A tribute to Mary Roy, the Goddess of big triumphs

Roy as a lone woman fought against the repressive Tranvancore Christian Succession Act which barred Syrian Christian women from obtaining a decent inheritance from their father's property.
Activist and educator Mary Roy. (File Photo | Rajeev Prasad, EPS)
Activist and educator Mary Roy. (File Photo | Rajeev Prasad, EPS)

Mary Roy. She took Kerala's male-dominated society by the horns. She challenged whatever she thought was unfair. She would have known the meaning of the word 'isolation' more than any others of her generation. Isolation is the reward for rebels who question the society of their times. From the fight for succession rights to resisting the clergy and the local politicians when they stopped her school Corpus Christi (later called Pallikoodam) from staging rock opera Jesus Christ Superstar, Mary Roy resisted society as if her life depended on it.

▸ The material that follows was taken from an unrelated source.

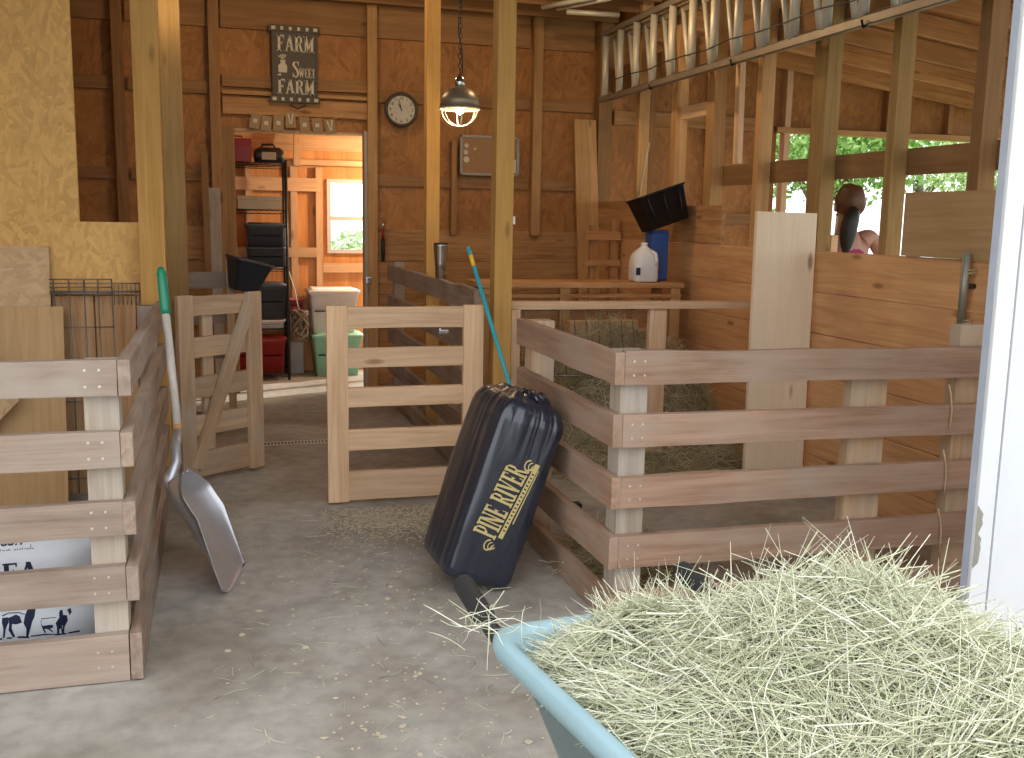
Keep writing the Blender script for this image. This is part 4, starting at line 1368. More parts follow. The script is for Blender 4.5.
# ------------------------------------------------------------------ tack room contents
sk = thing('wire_shelving', 'black wire shelving rack seen through the doorway', 'shelving', (.38, 9.1, 0))
SX0, SX1, SY0, SY1 = .02, .60, 9.05, 9.40
for x in (SX0, SX1):
    for y in (SY0, SY1):
        tube_obj('post', [(x, y, .004), (x, y, 1.93)], .013, M['black'], sk, 8)
SHZ = [.06, .46, 1.0, 1.50, 1.90]
for z_ in SHZ:
    bm = bmesh.new()
    for y in (SY0, SY1):
        tube(bm, [(SX0, y, z_), (SX1, y, z_)], .005, 6); tube(bm, [(SX0, y, z_ - .03), (SX1, y, z_ - .03)], .004, 6)
    for x in (SX0, SX1): tube(bm, [(x, SY0, z_), (x, SY1, z_)], .005, 6)
    for k in range(20):
        x = SX0 + (k + .5) * (SX1 - SX0) / 20
        tube(bm, [(x, SY0, z_ + .003), (x, SY1, z_ + .003)], .0025, 4)
    tube(bm, [(SX0 + i * (SX1 - SX0) / 24, SY0, z_ - .015 + (.012 if i % 2 else -.012)) for i in range(25)], .002, 4)
    from_bm('wire_shelf', bm, M['black'], sk)
def bin_(name, cx, cy, z0, w_, d_, h_, mat, label, lid=None, taper=.85, lidmat=None, group=None, cat='bin'):
    t_ = thing(name, label, cat, (cx, cy, z0), group)
    bm = bmesh.new()
    open_tub(bm, w_, d_, h_, taper, rim=.02)
    for s_ in (-1, 1):
        for zz_ in (.55,):
            bx(bm, -w_ * .4, w_ * .4, -d_ / 2 * .97 - .002, -d_ / 2 * .93, h_ * zz_, h_ * zz_ + .008)
    from_bm('bin_body', bm, mat, t_, Matrix.Translation((cx, cy, z0)))
    if lid:
        bm = bmesh.new()
        loft(bm, [rrect(bm, 0, 0, 0, w_ + .035, d_ + .035, .03), rrect(bm, 0, 0, .018, w_ + .035, d_ + .035, .03), rrect(bm, 0, 0, .022, w_ * .9, d_ * .9, .03), rrect(bm, 0, 0, .034, w_ * .88, d_ * .88, .03)])
        from_bm('lid', bm, lidmat or mat, t_, Matrix.Translation((cx, cy, z0 + h_ + .013)))
    return t_
bin_('storage_bin', .42, 9.22, 1.006, .32, .32, .16, M['greybin'], 'upper dark grey bin of the pair on the middle of the rack', taper=.95)
bin_('storage_bin', .42, 9.22, 1.186, .32, .32, .16, M['greybin'], 'topmost dark grey bin on the rack, under the grey carton', taper=.95, lid=True)
bin_('storage_bin', .42, 9.22, .548, .32, .30, .27, M['greybin'], 'lower dark grey bin on the rack above the white-lit shelf', taper=.95, lid=True)
bin_('storage_bin', .35, 9.22, .467, .44, .30, .06, M['totewhite'], 'flat white tray on the low shelf of the rack', taper=.95)  # white tray shape added to imitate the lit shelf
bin_('storage_bin', .36, 9.22, .068, .43, .30, .27, M['red'], 'dark red bin on the floor under the wire rack', taper=.88, lid=True)
t_ = thing('carton', 'long grey carton lying on the second shelf of the wire rack', 'box', (.38, 9.1, 1.466))
box('carton_body', .19, .555, 9.08, 9.36, 1.506, 1.615, M['box'], t_, .004)
box('lid', .185, .56, 9.075, 9.365, 1.585, 1.62, M['box'], t_, .003)
t_ = thing('toolbox', 'red metal box standing on top of the wire rack', 'box', (.2, 9.1, 1.846))
box('box_body', .06, .315, 9.1, 9.35, 1.906, 2.10, M['red'], t_, .01)
box('lid', .055, .32, 9.095, 9.355, 2.04, 2.105, M['red'], t_, .008)
tube_obj('handle', [(.13, 9.22, 2.105), (.14, 9.22, 2.13), (.24, 9.22, 2.13), (.25, 9.22, 2.105)], .006, M['black'], t_, 6)
t_ = thing('clipper_case', 'black case with a grey panel on the rack top beside the red box', 'case', (.47, 9.1, 1.846))
bm = bmesh.new(); loft(bm, [rrect(bm, 0, 0, 0, .25, .22, .03), rrect(bm, 0, 0, .10, .25, .22, .03), rrect(bm, 0, 0, .13, .19, .16, .03)])
from_bm('case_body', bm, M['black'], t_, Matrix.Translation((.465, 9.18, 1.906)))
box('grey_panel', .40, .52, 9.062, 9.075, 1.93, 1.995, M['box'], t_, .004)
tube_obj('handle', [(.40, 9.15, 2.03), (.41, 9.15, 2.06), (.50, 9.15, 2.065), (.52, 9.15, 2.035)], .010, M['black'], t_, 6)
bin_('tote', 1.02, 9.36, .40, .44, .36, .36, M['totewhite'], 'white storage tote stacked on the green tote in the sunlight', lid=True, lidmat=M['totewhite'], cat='tote')
bin_('tote', 1.05, 9.36, .0, .44, .36, .355, M['totegreen'], 'pale green tote on the floor under the white tote', lid=True, cat='tote', lidmat=M['totegreen'])
st = bin_('waste_bin', .70, 9.49, .0, .14, .14, .55, M['totewhite'], 'slim white bin behind the rack, with a pink pail on top', taper=.9, cat='bin')
o = bin_('pail', .70, 9.49, .566, .13, .13, .12, M['pink'], 'small pink pail standing on the slim white bin', taper=.8, cat='pail')
bm = bmesh.new()
random.seed(11)
for k in range(26):
    a0 = random.uniform(0, 6.28); r_ = random.uniform(.03, .10)
    tube(bm, [(r_ * math.cos(a0 + t_), r_ * .6 * math.sin(a0 + t_), .19 + .14 * math.sin(t_ * .7 + k) * random.uniform(.7, 1)) for t_ in [i * .5 for i in range(10)]], .011, 6)
o = from_bm('halter_bundle', bm, plain('brown_halter', (.17, .13, .09), .8), None, Matrix.Translation((.695, 9.05, .30)) @ Matrix.Diagonal((.8, .6, 1, 1)))
tag(o, 'tangled brown halters hanging beside the rack in the doorway', 'halter')
o['label'] = 'tangled brown bundle of halters hanging beside the rack in the doorway'
tube_obj('hook_rope', [(.695, 9.05, .60), (.66, 9.06, .8), (.60, 9.06, 1.0)], .006, M['rope'], o, 5)

seen_or_added_bulb(1.75, 8.95, 2.0, 50, 'bright bulb hanging in the tack room to the right of the doorway')  # added behind the jamb, in place of daylight on the totes
# black tub on the back left pen
bm = bmesh.new(); open_tub(bm, .25, .24, .20, .62)
o = from_bm('bucket', bm, M['greybin'], None, Matrix.Translation((.165, 6.98, .95)) @ Matrix.Rotation(R(14), 4, 'Y') @ Matrix.Rotation(R(20), 4, 'Z'))
tag(o, 'dark grey bucket hooked on the fence behind the left gate', 'bucket')

# drain strip in the floor beyond the gates
dr_ = thing('drain_grate', 'narrow slotted drain strip across the floor before the doorway', 'drain', (.45, 6.5, 0))
bm = bmesh.new()
bx(bm, .12, 1.15, 6.42, 6.425, .001, .006); bx(bm, .12, 1.15, 6.51, 6.515, .001, .006)
for k in range(48): bx(bm, .125 + k * .0215, .134 + k * .0215, 6.425, 6.51, .001, .005)
from_bm('grate', bm, M['rungs'], dr_)
box('channel', .12, 1.15, 6.422, 6.512, .0002, .001, M['black'], dr_, 0)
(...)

The term 'women's rights activist' is inadequate to describe a person like Mary. The rights of women are the rights of human beings, of the planet. A Twitter user recollected a time when the school, over three decades ago, had decided to stage the rock opera by Tim Rice and Andrew Lloyd Weber for their annual day function. Mary challenged the whole town which rose up in protest --- the community, the district collector, the priests, the Marxists (who wished to please the Christians), and her family. The performance was banned by then Kottayam district collector Alphons Kannanthanam who is a BJP MP. The year was 1990.

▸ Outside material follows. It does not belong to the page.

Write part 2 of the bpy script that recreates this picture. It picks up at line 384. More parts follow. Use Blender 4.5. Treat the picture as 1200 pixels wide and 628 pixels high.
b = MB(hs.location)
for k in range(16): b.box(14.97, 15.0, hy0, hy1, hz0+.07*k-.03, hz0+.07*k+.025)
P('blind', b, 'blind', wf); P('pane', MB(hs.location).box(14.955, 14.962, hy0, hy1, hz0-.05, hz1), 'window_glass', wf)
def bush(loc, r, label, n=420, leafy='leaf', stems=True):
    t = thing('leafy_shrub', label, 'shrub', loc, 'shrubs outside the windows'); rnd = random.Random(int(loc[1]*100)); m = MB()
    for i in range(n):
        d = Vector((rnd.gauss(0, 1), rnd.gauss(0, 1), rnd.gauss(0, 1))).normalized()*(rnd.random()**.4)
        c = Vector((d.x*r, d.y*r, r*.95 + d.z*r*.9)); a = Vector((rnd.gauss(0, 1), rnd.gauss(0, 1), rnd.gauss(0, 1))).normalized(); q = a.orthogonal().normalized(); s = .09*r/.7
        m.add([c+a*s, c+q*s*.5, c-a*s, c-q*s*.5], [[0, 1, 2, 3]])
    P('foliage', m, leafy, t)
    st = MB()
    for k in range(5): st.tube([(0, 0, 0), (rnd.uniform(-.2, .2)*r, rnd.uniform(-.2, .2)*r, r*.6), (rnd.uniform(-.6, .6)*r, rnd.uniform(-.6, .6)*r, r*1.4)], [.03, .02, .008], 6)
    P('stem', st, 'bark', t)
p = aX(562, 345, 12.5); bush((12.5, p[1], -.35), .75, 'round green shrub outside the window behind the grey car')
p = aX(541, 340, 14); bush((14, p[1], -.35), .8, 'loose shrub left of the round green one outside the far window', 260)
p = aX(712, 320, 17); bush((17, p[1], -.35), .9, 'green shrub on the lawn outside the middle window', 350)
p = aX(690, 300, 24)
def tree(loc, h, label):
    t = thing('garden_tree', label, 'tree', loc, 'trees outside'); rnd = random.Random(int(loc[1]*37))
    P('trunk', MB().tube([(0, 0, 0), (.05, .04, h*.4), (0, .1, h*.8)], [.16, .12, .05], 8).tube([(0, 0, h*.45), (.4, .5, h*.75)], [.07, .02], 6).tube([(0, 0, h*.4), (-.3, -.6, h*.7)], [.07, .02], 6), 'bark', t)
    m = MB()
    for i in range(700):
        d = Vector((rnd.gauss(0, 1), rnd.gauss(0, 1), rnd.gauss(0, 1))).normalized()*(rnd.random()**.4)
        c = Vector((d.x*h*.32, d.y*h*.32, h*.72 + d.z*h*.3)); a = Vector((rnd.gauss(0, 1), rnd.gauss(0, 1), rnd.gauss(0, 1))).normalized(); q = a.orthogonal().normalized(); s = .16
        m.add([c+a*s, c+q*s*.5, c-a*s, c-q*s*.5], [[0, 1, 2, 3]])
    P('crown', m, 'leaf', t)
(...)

The verdict in Mary Roy v State of Kerala was a landmark victory for the women of this country. Roy as a lone woman fought against the repressive Tranvancore Christian Succession Act which barred Syrian Christian women from obtaining a decent inheritance from their father's property.

Mary Roy was a divorced single mother from an affluent Syrian Christian family. Her father was an entomologist who had trained in London. Mary, who had married a Bengali man against her father's wishes, did not receive any dowry. She ended her marriage at 30 when she discovered her husband, a Bengali Hindu tea estate manager, was an alcoholic. She then moved to a family property in Ooty to live with her mother, who also had walked out of her marriage.

When Mary's father passed away without a will, problems arose. One of her brothers wanted to sell the property in Ooty as he was in need of money, and he quoted the Christian Succession Act of 1916 when Mary protested against the decision to sell the house where she was raising her children.

Under the Travancore Christian Succession Act of 1916 which applied to the Christians residing in the erstwhile Travancore State, a daughter was entitled to only a quarter of the share of a son in family property, or Rs 5,000, whichever was less.

Mary Roy challenged the Act in the Madras High Court, and the court ruled in her favour. Since the property in Ooty, Tamil Nadu was under the jurisdiction of the Indian Christian Succession Act, 1925, which did not discriminate heirs based on gender, the property was handed over to Mary Roy by the family.

Later on, when Mary moved back to Kerala, the Act stood in her way. She had no right to an equal share in the familial property. Mary Roy took the battle to Supreme Court, but no one came in support of her. Most women in her community had not heard about the archaic Act. The Syrian Christian community in Kerala had well-educated, working women but no one had challenged the custom of giving dowry instead of an equal share in the family property.

Mary also started a school with the aid of bank loans and managed to make it one of the best schools in the region.

She was a harbinger of hope to widows, unmarried women, and women without children who had been ousted by their own families with the help of the Act.

The Supreme Court in 1986 held that the Travancore Christian Succession Act stood repealed with retrospective effect from 1951. However, it was only in 2010, that a final decree was given by a Kottayam sub-court where Mary tasted victory.

Mary Roy's fight was for the principle of equality more than for a 'share' in the family property. A fight to for a Christian woman to have a value of more than Rs. 5000.

In the past year, Kerala witnessed several deaths by suicide of young women who faced torture at the hands of their husbands and in-laws. They had something in common --- their dowries were not sufficient.

Mary's daughter Arundathi Roy's Booker-winning novel 'The God of Small Things' features a character named Ammu which is loosely based on Mary. Arundathi dedicated the novel to her mother --- " “For Mary Roy… Who loved me enough to let me go.”

Arundathi in an interview to Asianet described her mother thus: "She is one of the most extraordinary women that I know".

Arundathi had dedicated one of her collection of essays "To the unconsoled". Her mother Mary Roy was a consolation to countless women who had been thrown out into the streets and had no one to turn to. Mary was indeed a legend.